Available data:
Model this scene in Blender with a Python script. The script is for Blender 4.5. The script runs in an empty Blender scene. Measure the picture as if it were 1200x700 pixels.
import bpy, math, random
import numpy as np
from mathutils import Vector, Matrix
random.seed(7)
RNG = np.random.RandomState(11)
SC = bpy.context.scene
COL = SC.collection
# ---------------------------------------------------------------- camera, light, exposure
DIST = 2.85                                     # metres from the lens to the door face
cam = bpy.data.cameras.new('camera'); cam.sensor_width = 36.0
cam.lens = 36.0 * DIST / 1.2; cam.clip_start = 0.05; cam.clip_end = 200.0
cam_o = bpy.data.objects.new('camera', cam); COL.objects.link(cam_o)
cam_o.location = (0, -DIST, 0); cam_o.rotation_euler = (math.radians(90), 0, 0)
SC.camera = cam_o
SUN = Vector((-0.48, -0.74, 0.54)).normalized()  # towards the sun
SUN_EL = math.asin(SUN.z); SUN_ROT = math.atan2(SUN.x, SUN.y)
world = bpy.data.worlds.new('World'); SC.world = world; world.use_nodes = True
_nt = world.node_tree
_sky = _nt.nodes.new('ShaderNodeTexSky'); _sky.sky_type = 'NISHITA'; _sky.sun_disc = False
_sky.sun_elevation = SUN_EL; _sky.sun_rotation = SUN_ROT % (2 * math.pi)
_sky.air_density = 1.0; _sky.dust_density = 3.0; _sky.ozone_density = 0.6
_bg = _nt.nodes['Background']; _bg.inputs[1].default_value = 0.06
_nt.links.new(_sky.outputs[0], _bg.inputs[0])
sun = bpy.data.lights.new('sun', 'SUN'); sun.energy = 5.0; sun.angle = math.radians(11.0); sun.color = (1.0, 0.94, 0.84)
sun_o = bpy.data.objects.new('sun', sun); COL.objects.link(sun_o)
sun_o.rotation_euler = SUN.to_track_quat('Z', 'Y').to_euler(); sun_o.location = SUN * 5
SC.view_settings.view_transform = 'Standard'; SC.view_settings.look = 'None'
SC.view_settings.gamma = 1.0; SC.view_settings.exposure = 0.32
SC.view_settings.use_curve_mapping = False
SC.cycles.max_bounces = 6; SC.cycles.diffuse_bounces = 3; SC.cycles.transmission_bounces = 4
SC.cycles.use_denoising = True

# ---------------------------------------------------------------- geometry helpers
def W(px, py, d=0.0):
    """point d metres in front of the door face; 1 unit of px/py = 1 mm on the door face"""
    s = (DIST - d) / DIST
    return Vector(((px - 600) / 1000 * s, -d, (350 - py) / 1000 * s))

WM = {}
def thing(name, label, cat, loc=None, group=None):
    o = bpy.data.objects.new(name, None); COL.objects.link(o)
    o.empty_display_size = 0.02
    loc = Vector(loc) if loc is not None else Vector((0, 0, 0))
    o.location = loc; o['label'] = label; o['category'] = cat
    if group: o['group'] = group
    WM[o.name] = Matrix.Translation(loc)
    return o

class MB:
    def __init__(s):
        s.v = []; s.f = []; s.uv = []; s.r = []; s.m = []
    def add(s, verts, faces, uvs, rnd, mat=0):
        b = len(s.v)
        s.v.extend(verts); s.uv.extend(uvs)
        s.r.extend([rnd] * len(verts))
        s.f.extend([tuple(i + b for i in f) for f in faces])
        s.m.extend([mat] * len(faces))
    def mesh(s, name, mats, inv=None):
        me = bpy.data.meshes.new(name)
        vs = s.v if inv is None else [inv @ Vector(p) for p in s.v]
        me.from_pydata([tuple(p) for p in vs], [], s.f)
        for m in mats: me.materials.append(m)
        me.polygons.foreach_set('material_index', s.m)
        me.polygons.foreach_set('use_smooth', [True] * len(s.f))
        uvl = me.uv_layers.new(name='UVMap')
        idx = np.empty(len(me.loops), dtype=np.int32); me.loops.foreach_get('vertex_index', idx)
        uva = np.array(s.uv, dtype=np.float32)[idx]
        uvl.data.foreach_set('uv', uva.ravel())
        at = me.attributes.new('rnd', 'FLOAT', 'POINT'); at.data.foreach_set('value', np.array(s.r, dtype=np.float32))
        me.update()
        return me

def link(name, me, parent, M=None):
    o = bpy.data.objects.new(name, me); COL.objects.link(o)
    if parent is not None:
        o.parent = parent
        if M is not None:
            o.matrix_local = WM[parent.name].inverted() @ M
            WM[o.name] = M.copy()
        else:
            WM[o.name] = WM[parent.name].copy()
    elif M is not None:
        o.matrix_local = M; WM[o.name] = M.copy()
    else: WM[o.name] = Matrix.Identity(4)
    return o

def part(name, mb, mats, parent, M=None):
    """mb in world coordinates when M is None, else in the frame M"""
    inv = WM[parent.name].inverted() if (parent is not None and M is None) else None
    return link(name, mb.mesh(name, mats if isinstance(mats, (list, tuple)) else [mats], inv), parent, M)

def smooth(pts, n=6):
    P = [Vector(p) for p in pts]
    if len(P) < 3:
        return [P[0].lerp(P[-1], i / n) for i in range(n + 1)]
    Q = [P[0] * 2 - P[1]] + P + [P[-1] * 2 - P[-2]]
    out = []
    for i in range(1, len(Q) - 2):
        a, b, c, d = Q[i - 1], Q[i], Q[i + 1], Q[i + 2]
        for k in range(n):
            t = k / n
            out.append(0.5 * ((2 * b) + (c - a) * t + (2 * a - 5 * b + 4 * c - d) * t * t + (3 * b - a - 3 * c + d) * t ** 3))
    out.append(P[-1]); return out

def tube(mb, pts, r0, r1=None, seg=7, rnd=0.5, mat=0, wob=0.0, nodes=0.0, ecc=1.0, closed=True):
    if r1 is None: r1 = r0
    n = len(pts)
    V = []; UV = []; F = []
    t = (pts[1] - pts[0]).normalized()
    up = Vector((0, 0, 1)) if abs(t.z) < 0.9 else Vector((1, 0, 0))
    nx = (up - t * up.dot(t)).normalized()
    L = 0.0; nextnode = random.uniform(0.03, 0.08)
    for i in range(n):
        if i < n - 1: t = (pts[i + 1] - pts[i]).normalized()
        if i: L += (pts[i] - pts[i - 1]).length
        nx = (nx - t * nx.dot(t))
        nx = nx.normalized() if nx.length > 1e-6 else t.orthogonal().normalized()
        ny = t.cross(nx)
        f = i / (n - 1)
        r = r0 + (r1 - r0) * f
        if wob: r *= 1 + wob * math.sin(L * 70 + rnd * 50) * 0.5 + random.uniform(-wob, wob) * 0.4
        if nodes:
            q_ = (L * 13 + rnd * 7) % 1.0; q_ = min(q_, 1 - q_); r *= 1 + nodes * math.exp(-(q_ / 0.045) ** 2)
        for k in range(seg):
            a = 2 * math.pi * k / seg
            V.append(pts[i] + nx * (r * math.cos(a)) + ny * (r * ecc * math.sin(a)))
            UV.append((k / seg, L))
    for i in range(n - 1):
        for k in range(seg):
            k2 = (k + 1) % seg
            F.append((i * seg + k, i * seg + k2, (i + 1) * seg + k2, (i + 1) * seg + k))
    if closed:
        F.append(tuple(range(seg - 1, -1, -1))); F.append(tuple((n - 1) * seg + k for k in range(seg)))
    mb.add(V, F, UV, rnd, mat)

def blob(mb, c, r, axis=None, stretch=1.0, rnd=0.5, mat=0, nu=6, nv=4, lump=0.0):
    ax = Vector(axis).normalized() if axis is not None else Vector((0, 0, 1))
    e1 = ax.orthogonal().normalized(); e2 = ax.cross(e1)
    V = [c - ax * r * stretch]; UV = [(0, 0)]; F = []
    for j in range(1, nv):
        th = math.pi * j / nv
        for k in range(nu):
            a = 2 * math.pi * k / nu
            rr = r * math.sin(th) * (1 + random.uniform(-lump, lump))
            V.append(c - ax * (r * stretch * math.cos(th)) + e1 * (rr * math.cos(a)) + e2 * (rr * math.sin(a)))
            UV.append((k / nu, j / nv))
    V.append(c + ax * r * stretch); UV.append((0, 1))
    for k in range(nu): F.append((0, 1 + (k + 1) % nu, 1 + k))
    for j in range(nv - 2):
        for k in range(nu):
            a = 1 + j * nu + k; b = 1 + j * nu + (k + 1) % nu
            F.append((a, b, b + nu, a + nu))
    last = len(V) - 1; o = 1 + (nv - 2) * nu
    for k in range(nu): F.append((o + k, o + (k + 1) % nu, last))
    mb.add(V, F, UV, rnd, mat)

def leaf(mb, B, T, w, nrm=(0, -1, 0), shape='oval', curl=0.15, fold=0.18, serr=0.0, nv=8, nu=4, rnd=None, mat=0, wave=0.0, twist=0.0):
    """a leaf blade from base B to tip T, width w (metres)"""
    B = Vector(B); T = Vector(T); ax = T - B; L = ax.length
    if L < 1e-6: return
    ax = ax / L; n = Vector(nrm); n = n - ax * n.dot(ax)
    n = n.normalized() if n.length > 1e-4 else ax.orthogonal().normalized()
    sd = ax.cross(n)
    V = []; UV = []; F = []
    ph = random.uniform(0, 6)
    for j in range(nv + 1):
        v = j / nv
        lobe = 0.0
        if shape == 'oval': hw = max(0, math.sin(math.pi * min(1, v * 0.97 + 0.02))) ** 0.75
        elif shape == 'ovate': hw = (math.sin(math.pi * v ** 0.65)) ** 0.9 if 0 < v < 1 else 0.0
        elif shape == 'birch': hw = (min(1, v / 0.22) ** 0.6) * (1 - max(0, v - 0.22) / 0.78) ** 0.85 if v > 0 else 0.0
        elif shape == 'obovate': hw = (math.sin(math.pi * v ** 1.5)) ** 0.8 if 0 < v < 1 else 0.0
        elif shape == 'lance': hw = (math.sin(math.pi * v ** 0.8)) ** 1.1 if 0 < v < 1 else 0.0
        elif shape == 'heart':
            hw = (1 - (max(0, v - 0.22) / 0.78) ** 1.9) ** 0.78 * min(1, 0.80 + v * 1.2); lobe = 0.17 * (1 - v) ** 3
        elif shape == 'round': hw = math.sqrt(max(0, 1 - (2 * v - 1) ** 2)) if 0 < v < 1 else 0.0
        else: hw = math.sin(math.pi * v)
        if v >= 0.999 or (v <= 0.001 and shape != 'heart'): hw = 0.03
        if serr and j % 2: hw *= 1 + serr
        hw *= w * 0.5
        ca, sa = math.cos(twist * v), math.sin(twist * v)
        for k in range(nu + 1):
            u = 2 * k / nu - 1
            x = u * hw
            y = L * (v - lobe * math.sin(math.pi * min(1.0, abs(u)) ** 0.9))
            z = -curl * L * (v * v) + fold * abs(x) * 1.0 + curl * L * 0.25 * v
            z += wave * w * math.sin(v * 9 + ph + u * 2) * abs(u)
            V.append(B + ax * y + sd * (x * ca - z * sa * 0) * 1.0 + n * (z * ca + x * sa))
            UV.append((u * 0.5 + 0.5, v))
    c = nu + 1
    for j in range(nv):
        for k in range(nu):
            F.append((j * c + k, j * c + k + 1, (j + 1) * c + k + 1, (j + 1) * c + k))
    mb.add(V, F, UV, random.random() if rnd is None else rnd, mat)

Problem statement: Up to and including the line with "SC.cycles.use_denoising = True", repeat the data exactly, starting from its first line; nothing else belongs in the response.

The response:
Model this scene in Blender with a Python script. The script is for Blender 4.5. The script runs in an empty Blender scene. Measure the picture as if it were 1200x700 pixels.
import bpy, math, random
import numpy as np
from mathutils import Vector, Matrix
random.seed(7)
RNG = np.random.RandomState(11)
SC = bpy.context.scene
COL = SC.collection
# ---------------------------------------------------------------- camera, light, exposure
DIST = 2.85                                     # metres from the lens to the door face
cam = bpy.data.cameras.new('camera'); cam.sensor_width = 36.0
cam.lens = 36.0 * DIST / 1.2; cam.clip_start = 0.05; cam.clip_end = 200.0
cam_o = bpy.data.objects.new('camera', cam); COL.objects.link(cam_o)
cam_o.location = (0, -DIST, 0); cam_o.rotation_euler = (math.radians(90), 0, 0)
SC.camera = cam_o
SUN = Vector((-0.48, -0.74, 0.54)).normalized()  # towards the sun
SUN_EL = math.asin(SUN.z); SUN_ROT = math.atan2(SUN.x, SUN.y)
world = bpy.data.worlds.new('World'); SC.world = world; world.use_nodes = True
_nt = world.node_tree
_sky = _nt.nodes.new('ShaderNodeTexSky'); _sky.sky_type = 'NISHITA'; _sky.sun_disc = False
_sky.sun_elevation = SUN_EL; _sky.sun_rotation = SUN_ROT % (2 * math.pi)
_sky.air_density = 1.0; _sky.dust_density = 3.0; _sky.ozone_density = 0.6
_bg = _nt.nodes['Background']; _bg.inputs[1].default_value = 0.06
_nt.links.new(_sky.outputs[0], _bg.inputs[0])
sun = bpy.data.lights.new('sun', 'SUN'); sun.energy = 5.0; sun.angle = math.radians(11.0); sun.color = (1.0, 0.94, 0.84)
sun_o = bpy.data.objects.new('sun', sun); COL.objects.link(sun_o)
sun_o.rotation_euler = SUN.to_track_quat('Z', 'Y').to_euler(); sun_o.location = SUN * 5
SC.view_settings.view_transform = 'Standard'; SC.view_settings.look = 'None'
SC.view_settings.gamma = 1.0; SC.view_settings.exposure = 0.32
SC.view_settings.use_curve_mapping = False
SC.cycles.max_bounces = 6; SC.cycles.diffuse_bounces = 3; SC.cycles.transmission_bounces = 4
SC.cycles.use_denoising = True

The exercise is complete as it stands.